→ **What the task asks**
Below are entries. Reproduce exactly the lines between the line holding "Generate a Blender" and the line holding "sc.view_settings.gamma = 1.0", inclusive, and only those.
═══ Available data ═══
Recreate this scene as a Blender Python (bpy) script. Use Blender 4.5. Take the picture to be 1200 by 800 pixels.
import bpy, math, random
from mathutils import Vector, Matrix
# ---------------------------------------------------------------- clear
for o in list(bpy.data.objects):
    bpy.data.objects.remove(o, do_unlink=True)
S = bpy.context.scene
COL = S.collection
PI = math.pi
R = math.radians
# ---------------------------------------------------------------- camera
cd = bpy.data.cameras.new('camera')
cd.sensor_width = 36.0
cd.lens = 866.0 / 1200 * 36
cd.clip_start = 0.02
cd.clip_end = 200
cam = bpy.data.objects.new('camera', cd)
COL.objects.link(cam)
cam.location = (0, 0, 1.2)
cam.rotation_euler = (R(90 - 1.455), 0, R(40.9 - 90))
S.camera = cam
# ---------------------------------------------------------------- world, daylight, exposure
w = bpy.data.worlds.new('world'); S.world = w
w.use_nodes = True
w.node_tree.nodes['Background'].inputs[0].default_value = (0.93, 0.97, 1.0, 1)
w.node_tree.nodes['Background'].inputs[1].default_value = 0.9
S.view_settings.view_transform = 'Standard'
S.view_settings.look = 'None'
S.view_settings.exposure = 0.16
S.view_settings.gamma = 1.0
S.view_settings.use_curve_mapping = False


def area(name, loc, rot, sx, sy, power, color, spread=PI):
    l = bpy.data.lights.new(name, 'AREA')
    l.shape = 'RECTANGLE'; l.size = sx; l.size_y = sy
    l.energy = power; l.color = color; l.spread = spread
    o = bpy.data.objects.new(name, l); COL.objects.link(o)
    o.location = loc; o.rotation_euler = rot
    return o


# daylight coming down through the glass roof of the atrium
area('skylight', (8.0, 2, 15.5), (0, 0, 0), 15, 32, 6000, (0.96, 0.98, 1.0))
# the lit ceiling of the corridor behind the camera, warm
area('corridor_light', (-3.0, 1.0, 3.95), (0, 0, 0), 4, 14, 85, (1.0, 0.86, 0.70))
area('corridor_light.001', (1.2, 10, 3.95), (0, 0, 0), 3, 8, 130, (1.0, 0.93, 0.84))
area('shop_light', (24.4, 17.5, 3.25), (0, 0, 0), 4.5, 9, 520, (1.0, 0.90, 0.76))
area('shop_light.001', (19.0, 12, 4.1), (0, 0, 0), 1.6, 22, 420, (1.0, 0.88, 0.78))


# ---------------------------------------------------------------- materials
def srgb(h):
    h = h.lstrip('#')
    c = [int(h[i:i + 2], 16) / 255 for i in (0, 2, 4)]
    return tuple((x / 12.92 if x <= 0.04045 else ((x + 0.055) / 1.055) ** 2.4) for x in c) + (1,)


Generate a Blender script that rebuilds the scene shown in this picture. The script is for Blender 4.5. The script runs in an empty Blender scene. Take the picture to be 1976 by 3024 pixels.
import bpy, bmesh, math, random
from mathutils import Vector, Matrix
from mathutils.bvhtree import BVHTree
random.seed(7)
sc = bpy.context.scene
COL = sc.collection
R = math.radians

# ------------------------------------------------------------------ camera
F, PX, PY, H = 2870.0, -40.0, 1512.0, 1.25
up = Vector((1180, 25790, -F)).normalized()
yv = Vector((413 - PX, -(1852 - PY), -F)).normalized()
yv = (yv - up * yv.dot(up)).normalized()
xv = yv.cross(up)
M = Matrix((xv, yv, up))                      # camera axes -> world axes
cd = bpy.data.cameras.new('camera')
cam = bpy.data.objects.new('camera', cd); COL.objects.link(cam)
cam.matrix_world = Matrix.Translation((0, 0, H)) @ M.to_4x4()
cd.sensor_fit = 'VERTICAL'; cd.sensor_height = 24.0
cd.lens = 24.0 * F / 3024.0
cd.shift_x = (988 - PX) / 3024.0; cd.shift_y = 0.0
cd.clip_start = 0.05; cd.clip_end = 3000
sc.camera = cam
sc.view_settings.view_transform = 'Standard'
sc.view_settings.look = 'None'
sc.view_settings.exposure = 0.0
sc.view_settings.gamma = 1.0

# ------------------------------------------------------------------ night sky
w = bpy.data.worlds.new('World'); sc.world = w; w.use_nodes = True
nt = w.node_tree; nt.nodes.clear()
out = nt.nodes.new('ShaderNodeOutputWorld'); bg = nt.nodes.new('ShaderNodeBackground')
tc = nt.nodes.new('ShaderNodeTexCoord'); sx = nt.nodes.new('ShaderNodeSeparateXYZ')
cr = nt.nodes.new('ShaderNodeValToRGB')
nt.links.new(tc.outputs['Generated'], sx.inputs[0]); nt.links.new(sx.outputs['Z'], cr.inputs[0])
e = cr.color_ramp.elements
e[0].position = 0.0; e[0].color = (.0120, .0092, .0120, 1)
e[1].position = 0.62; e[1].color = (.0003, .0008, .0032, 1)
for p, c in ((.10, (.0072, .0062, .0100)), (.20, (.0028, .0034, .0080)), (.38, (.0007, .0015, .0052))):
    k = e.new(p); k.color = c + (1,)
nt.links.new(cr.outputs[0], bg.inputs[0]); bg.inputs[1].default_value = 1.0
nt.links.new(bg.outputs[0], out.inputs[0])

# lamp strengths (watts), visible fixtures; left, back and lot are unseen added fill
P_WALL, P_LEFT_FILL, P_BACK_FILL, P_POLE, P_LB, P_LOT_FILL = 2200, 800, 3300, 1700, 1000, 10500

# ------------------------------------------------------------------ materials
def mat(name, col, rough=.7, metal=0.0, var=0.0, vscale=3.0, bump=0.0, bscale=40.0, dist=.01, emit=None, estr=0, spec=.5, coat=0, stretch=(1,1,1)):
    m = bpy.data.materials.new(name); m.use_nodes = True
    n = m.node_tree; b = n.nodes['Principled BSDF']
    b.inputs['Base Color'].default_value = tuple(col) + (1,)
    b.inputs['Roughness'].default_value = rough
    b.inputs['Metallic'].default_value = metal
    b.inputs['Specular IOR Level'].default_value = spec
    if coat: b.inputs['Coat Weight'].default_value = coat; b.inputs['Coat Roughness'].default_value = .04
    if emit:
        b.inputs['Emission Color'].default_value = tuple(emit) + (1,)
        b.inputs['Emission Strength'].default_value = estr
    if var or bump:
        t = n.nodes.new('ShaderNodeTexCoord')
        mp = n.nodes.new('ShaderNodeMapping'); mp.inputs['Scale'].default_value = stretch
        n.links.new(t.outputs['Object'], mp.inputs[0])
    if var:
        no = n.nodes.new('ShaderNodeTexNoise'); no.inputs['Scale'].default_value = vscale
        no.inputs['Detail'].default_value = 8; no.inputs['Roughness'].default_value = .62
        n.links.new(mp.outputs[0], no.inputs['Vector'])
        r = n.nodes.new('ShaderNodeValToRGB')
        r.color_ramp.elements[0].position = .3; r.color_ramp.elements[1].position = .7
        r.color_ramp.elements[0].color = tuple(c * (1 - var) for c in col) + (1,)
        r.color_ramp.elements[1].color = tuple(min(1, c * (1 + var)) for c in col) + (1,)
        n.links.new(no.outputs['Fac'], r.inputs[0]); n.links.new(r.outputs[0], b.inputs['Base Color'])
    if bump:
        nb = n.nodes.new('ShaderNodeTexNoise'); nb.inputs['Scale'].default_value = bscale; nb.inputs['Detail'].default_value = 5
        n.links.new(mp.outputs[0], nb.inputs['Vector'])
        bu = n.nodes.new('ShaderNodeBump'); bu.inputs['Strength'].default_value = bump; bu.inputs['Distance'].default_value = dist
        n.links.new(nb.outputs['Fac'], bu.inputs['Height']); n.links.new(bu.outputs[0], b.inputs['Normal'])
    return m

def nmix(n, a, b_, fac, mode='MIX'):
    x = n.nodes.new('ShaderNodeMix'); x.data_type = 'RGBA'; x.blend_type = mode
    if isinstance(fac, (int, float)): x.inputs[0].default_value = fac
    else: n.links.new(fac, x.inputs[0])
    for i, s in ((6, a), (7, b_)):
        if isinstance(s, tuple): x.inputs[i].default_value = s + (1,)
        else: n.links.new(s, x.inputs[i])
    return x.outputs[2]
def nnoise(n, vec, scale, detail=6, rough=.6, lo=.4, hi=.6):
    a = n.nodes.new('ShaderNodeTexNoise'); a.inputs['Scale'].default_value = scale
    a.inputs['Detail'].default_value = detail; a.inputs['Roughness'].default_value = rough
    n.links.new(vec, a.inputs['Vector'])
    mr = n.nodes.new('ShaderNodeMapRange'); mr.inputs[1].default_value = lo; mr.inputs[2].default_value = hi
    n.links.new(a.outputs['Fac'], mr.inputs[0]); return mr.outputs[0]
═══
→ **Output of the exercise**
Generate a Blender script that rebuilds the scene shown in this picture. The script is for Blender 4.5. The script runs in an empty Blender scene. Take the picture to be 1976 by 3024 pixels.
import bpy, bmesh, math, random
from mathutils import Vector, Matrix
from mathutils.bvhtree import BVHTree
random.seed(7)
sc = bpy.context.scene
COL = sc.collection
R = math.radians

# ------------------------------------------------------------------ camera
F, PX, PY, H = 2870.0, -40.0, 1512.0, 1.25
up = Vector((1180, 25790, -F)).normalized()
yv = Vector((413 - PX, -(1852 - PY), -F)).normalized()
yv = (yv - up * yv.dot(up)).normalized()
xv = yv.cross(up)
M = Matrix((xv, yv, up))                      # camera axes -> world axes
cd = bpy.data.cameras.new('camera')
cam = bpy.data.objects.new('camera', cd); COL.objects.link(cam)
cam.matrix_world = Matrix.Translation((0, 0, H)) @ M.to_4x4()
cd.sensor_fit = 'VERTICAL'; cd.sensor_height = 24.0
cd.lens = 24.0 * F / 3024.0
cd.shift_x = (988 - PX) / 3024.0; cd.shift_y = 0.0
cd.clip_start = 0.05; cd.clip_end = 3000
sc.camera = cam
sc.view_settings.view_transform = 'Standard'
sc.view_settings.look = 'None'
sc.view_settings.exposure = 0.0
sc.view_settings.gamma = 1.0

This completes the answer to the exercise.